# [What the task asks]
Repeat every line, exactly, from the very first through the one where "wn.links.new(tint.outputs[2], bg.inputs['Color'])" appears. Add nothing else.

# [Dataset content]
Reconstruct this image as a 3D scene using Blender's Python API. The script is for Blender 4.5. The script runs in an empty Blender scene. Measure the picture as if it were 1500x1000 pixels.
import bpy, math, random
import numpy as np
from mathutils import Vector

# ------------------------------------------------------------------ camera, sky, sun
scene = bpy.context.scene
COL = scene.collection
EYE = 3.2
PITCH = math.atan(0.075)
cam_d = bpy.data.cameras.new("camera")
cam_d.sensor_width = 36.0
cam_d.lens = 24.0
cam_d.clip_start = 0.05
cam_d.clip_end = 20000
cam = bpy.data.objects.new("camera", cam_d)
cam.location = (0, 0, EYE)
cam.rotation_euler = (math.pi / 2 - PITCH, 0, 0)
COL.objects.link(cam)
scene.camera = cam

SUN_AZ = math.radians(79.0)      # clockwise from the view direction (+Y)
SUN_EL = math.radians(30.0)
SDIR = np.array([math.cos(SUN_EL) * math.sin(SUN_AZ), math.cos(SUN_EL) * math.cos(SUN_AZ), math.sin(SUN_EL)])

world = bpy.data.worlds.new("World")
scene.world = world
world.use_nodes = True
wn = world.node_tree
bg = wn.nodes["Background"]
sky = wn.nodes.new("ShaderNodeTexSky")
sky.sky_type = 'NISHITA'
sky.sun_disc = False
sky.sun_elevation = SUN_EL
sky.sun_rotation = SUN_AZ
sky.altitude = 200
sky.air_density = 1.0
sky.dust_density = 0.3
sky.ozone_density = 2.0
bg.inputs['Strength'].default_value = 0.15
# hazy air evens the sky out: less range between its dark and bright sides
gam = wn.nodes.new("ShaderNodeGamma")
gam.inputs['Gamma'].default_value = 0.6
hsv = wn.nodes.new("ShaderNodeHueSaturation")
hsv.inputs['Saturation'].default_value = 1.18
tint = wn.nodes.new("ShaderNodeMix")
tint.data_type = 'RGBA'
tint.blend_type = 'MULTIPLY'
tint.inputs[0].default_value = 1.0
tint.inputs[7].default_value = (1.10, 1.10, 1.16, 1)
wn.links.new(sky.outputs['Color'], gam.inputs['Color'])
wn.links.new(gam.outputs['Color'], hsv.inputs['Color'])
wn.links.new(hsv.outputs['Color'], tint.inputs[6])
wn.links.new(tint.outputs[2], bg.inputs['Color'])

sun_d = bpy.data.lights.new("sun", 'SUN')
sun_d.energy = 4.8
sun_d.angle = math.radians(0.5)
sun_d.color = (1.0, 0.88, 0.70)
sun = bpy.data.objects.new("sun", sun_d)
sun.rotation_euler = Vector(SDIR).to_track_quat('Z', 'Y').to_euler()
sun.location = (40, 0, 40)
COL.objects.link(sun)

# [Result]
Reconstruct this image as a 3D scene using Blender's Python API. The script is for Blender 4.5. The script runs in an empty Blender scene. Measure the picture as if it were 1500x1000 pixels.
import bpy, math, random
import numpy as np
from mathutils import Vector

# ------------------------------------------------------------------ camera, sky, sun
scene = bpy.context.scene
COL = scene.collection
EYE = 3.2
PITCH = math.atan(0.075)
cam_d = bpy.data.cameras.new("camera")
cam_d.sensor_width = 36.0
cam_d.lens = 24.0
cam_d.clip_start = 0.05
cam_d.clip_end = 20000
cam = bpy.data.objects.new("camera", cam_d)
cam.location = (0, 0, EYE)
cam.rotation_euler = (math.pi / 2 - PITCH, 0, 0)
COL.objects.link(cam)
scene.camera = cam

SUN_AZ = math.radians(79.0)      # clockwise from the view direction (+Y)
SUN_EL = math.radians(30.0)
SDIR = np.array([math.cos(SUN_EL) * math.sin(SUN_AZ), math.cos(SUN_EL) * math.cos(SUN_AZ), math.sin(SUN_EL)])

world = bpy.data.worlds.new("World")
scene.world = world
world.use_nodes = True
wn = world.node_tree
bg = wn.nodes["Background"]
sky = wn.nodes.new("ShaderNodeTexSky")
sky.sky_type = 'NISHITA'
sky.sun_disc = False
sky.sun_elevation = SUN_EL
sky.sun_rotation = SUN_AZ
sky.altitude = 200
sky.air_density = 1.0
sky.dust_density = 0.3
sky.ozone_density = 2.0
bg.inputs['Strength'].default_value = 0.15
# hazy air evens the sky out: less range between its dark and bright sides
gam = wn.nodes.new("ShaderNodeGamma")
gam.inputs['Gamma'].default_value = 0.6
hsv = wn.nodes.new("ShaderNodeHueSaturation")
hsv.inputs['Saturation'].default_value = 1.18
tint = wn.nodes.new("ShaderNodeMix")
tint.data_type = 'RGBA'
tint.blend_type = 'MULTIPLY'
tint.inputs[0].default_value = 1.0
tint.inputs[7].default_value = (1.10, 1.10, 1.16, 1)
wn.links.new(sky.outputs['Color'], gam.inputs['Color'])
wn.links.new(gam.outputs['Color'], hsv.inputs['Color'])
wn.links.new(hsv.outputs['Color'], tint.inputs[6])
wn.links.new(tint.outputs[2], bg.inputs['Color'])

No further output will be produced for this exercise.